Hay que resaltar entre las líneas que arman este libro el cinismo atroz y exuberante con que Cohen convoca los vicios del mundo. Todo lo contextualiza desde un humor recalcitrante que lacera la memoria de quien lee. Cohen hace mucho hincapié en la hipocresía humana, en los dobles discursos, en ese río de aliento nocivo que es la impostura. El vivir sin encontrar el cuerpo de la vida confortable y enfrentarse a la violencia silente que fabrica ese hecho. También deja Cohen pasar su imaginación sobre el incómodo regazo del amor tóxico y lo hace de manera imponente en el relato El ritual del afeitado. Una tragicomedia bien tallada que convierte el amor romántico en un esperpento genuino y pulcrísimo, en una sátira mordaz y espinosa.

También es Cohen un narrador visionario que intuye al escribir su relato Canción de cuna ese territorio de esclavitud desfiguradora que es la maternidad.

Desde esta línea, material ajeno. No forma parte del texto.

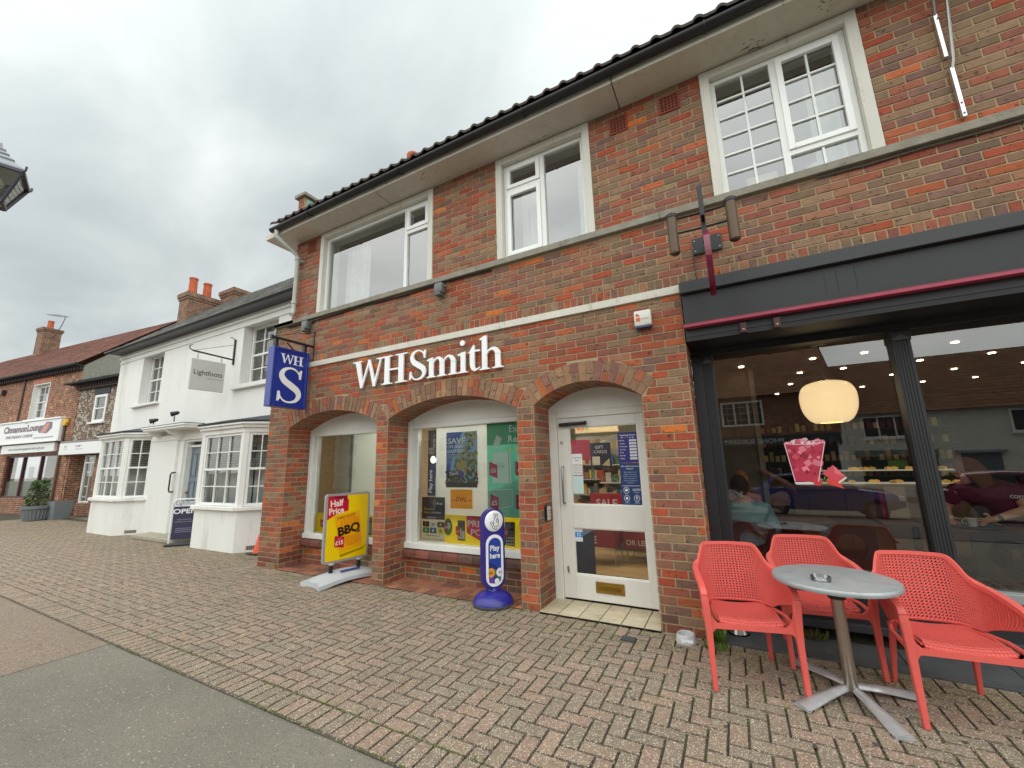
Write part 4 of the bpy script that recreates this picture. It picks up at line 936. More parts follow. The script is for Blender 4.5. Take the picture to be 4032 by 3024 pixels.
flag(q, -2.60, .60, .07, .13, y-.0018, '£5'); q.flat([(-2.35, .60), (-2.24, .58), (-2.24, .80), (-2.36, .80)], y-.0006, S('39413d')); flag(q, -2.37, .66, .09, .13, y-.0018, '£2')
q.build('offer_strip', m_film, label='bright yellow strip of price offers along the bottom of the middle arch window', cat='poster')
q = MB(); y = .487; q.rect(-2.815, .835, .62, 1.16, y, S('58ae92')); q.rect(-2.815, 1.72, .62, .275, y-.0004, S('3a9a70')); q.flat([(-2.815, .835), (-2.195, .835), (-2.195, 1.35), (-2.815, 1.12)], y-.0006, S('84c4b0'))
q.text('Exam', -2.49, 1.875, .12, y-.001, WT, .02); q.text('Ready', -2.505, 1.745, .12, y-.001, WT, .02); q.text("You've got", -2.555, 1.635, .07, y-.001, S('c6cf3c'), .012, shear=.2)
q.flat([(-2.73, 1.70), (-2.65, 1.665), (-2.59, 1.80), (-2.67, 1.845)], y-.001, S('d9ddd4'))
q.rect(-2.73, 1.24, .26, .39, y-.001, S('dfe2de')); q.rect(-2.50, 1.24, .008, .39, y-.0014, S('46514d')); q.text('PROJECT', -2.62, 1.47, .03, y-.0014, S('9aa8a2'), 0, 'c'); q.text('BOOK', -2.62, 1.43, .045, y-.0014, S('8a9a94'), .01, 'c')
for i in range(24): q.rect(-2.742, 1.25+i*.0155, .018, .005, y-.0016, S('f2f4f2'))
q.flat([(-2.73, 1.16), (-2.46, 1.14), (-2.47, .97), (-2.66, .93)], y-.001, S('9fc6bd')); q.line([(-2.73, 1.16), (-2.46, 1.165), (-2.46, .97), (-2.64, .93), (-2.73, 1.15)], .01, y-.0016, S('d5e6e0'))
q.line([(-2.58+.055*math.cos(t*.45), .885+.03*math.sin(t*.45)) for t in range(15)], .008, y-.0018, S('a9e0d0')); q.line([(-2.40+.05*math.cos(t*.3), .86+.05*math.sin(t*.3)) for t in range(9)], .008, y-.0018, S('a9e0d0'))
flag(q, -2.785, 1.32, .12, .19, y-.0022, '£6'); flag(q, -2.775, .92, .12, .19, y-.0022, '£5'); flag(q, -2.41, 1.32, .14, .19, y-.0022, '£4'); flag(q, -2.41, .92, .14, .19, y-.0022, '£4'); q.rect(-2.36, 1.5, .08, .16, y-.001, S('4b86b8')); q.rect(-2.36, 1.1, .08, .12, y-.001, S('4b9ac0'))
q.build('exam_poster', m_film, label='tall green exam poster with a white notebook and pink price flags', cat='poster')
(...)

No podrá decir quien lea este libro que los inicios de Cohen no son –sin ni siquiera imaginarlo él– un riquísimo territorio de falibilidad. El mejor nexo de unión con el que el lector que vaya a leerlo por primera vez pueda encontrarse. Un ballet para leprosos está lleno de ambición y desasosiego, pero es un libro necesario para entender la perfección final de Cohen.

Cohen no siempre fue un hombre y un narrador perfecto, pero en esa exposición de sus abismos encontró la grietas necesarias para ir dejando guardadas partes de su carne. Cohen sabía de qué está hecha la eternidad y en este libro el lector podrá encontrar todas la claves para alimentarse de ella.

Cohen nació para contar esas verdades espirituales que un día se le escaparon al demonio y en este libro hace acto de presencia el primer recuento de ellas.

‘Un ballet de leprosos’. Leonard Cohen. Lumen, 268 páginas.